Whatshot
Property Talk
Property Talk
Date: 2017-08-11
Fascination with the worlds leading prime residential markets
Having recently travelled to Dubai and experienced the world's tallest building first hand, the fascination with the worlds leading prime residential markets is something most of us are intrigued by and like to dream about. Everything is relative - a Zimbali beachfront mansion at R35m is equivalent in value to a modest apartment in the Burj Khalifa in Dubai.
An outstanding global resource on research into the world's top end residential market is Knight Frank's Wealth Report which features the Prime International Residential Index (PIRI), which tracks the value of luxury homes in 100 key locations worldwide. The most recently published research indicates that a huge gap is emerging between the top and bottom ranked destinations. The top tier is completely dominated by cities in China, New Zealand (believe it or not), Canada and Australia. The oil dependent markets such as Moscow and Lagos now bring up the rear showing the impact a depressed oil price has had on those cities.
Although on average the locations tracked (61% of them) by PIRI indicate flat or rising prices. However what is interesting is to see the outstanding performance of those dominating the top slots. Three Chinese cities claim the top three spots being Shanghai, Beijing and Guangzhou with eye watering growth in high-end residential prices of 27,4%; 26,8% and 26,6% respectively.
A significant gap then opens up before the next four top locations emerge being Seoul (16,61% growth), Auckland (16%), Toronto (15,1%) and Vancouver (14,5%). Europe features in position 8 and 9 with Amsterdam (10,1%) and Gstaad (10%). Seattle (9,7%), Sydney (9,3%), Melbourne (8,8%) and Berlin (8,7%) follow next just ahead of the first African city. Yes you guessed it correctly, Cape Town comes in at position 14 with 8,3% growth.

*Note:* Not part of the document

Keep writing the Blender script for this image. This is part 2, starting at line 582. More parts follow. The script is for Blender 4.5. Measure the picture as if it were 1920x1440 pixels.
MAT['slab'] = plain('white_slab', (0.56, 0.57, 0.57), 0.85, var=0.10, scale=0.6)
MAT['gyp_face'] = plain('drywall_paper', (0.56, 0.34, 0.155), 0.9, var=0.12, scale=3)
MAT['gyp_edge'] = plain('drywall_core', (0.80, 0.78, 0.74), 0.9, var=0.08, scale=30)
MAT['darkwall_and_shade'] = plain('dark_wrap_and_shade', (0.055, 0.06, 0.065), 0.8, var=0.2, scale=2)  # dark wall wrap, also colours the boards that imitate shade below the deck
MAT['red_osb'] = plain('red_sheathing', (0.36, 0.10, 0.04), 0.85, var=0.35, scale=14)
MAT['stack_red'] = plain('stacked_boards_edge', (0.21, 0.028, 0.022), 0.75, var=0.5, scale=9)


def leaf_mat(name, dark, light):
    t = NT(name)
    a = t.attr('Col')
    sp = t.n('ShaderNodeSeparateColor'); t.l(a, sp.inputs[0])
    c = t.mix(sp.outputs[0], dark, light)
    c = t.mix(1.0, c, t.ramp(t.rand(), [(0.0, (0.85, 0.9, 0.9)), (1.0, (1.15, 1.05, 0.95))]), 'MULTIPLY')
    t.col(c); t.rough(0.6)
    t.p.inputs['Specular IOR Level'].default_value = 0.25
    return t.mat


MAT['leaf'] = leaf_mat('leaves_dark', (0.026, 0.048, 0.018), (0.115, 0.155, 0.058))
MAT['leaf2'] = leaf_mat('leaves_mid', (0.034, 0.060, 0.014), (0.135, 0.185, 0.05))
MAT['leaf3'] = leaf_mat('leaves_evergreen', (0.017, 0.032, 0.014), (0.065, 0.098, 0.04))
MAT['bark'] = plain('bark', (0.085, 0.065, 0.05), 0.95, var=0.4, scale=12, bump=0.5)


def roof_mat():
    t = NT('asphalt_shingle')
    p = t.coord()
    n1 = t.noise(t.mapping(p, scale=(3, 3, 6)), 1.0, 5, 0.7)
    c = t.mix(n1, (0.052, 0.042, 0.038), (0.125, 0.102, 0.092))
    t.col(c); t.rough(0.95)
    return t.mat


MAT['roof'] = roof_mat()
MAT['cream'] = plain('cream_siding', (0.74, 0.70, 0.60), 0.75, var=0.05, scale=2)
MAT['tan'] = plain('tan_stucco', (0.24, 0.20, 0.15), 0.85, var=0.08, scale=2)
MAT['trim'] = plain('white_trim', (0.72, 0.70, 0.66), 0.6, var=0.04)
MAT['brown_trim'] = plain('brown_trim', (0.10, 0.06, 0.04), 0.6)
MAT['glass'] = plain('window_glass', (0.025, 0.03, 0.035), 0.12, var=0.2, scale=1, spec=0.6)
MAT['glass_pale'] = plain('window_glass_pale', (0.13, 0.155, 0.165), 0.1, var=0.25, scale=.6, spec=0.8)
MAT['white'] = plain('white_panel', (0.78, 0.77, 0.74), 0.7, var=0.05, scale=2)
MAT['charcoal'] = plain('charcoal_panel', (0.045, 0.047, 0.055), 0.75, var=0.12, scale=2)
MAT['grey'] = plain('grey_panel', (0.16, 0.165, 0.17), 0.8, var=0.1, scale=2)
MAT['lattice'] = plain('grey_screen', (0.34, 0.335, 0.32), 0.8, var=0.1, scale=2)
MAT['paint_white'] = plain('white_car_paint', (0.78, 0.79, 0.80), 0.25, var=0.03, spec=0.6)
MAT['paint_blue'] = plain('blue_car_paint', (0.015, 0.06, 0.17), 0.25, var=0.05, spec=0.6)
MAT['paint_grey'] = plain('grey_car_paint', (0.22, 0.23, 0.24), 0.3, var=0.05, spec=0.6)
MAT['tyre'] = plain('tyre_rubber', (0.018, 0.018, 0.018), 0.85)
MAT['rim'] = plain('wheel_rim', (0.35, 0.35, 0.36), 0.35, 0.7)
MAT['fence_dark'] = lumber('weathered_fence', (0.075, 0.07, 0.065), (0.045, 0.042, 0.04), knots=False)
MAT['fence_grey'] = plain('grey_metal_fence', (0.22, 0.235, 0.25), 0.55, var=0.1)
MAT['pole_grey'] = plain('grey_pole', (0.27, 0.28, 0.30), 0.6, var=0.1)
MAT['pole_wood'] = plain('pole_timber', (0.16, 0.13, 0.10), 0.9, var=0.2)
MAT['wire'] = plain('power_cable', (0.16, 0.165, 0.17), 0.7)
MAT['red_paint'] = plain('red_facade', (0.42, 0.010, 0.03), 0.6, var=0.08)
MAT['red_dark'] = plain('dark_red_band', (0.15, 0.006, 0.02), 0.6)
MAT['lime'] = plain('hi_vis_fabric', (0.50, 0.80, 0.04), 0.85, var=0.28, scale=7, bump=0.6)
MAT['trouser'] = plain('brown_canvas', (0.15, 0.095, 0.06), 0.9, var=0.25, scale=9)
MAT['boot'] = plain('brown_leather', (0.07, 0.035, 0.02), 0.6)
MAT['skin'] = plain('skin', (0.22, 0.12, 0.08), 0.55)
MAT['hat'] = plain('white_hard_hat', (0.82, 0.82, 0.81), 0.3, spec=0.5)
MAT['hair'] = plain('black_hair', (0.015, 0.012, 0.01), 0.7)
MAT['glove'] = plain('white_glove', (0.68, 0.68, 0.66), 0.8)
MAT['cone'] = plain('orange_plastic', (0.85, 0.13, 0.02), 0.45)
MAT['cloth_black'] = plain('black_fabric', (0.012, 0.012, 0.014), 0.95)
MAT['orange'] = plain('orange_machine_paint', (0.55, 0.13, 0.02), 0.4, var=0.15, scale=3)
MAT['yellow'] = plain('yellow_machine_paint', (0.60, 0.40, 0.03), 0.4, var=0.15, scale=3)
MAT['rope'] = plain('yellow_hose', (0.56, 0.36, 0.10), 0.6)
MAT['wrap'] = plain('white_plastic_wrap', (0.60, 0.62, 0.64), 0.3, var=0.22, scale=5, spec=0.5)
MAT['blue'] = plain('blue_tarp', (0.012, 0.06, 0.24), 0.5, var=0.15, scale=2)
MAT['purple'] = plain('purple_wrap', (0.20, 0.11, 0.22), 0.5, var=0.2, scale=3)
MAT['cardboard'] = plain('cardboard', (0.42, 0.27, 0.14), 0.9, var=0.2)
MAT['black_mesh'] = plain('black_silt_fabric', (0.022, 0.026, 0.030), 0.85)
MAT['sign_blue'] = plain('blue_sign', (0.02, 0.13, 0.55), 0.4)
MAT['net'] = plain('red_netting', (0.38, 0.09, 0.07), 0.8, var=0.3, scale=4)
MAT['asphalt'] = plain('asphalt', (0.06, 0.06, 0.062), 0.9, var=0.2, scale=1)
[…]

So who are the big losers in terms of price movements From position 62 onwards, negative price growth occurs, accelerating as we progress down the list. Not surprising Rio de Janeiro with -6,2% growth is near the bottom, but interestingly London and Zurich's top end residential markets are at the lower end with reductions in pricing of -6,3% and -7% respectively. The bottom two slots are taken by Moscow (-11,2%) and Lagos (-22%).
The comparative of relative values in terms of the number of square metres of prime property a budget of US$1m buys you ranges from a mere 17 sqm in Monaco as the most expensive, just ahead of Hong Kong (20 sqm), New York (26 sqm) and London (30 sqm) to Cape Town at a more reasonable 209 sqm.
It is interesting that Monaco, and ultra-exclusive 2 sq km enclave, has held the most expensive rate per sqm globally for the past 6 years. If somebody tells you that they own a home in Monaco, the chances are they can afford one of our local luxury properties. For those South Africans who are considering and investment in Sydney or Melbourne, the rates per sqm for high end residential properties average 59 sqm and 110 sqm respectively per US$1m. Suddenly Zimbali sounds like a great buy.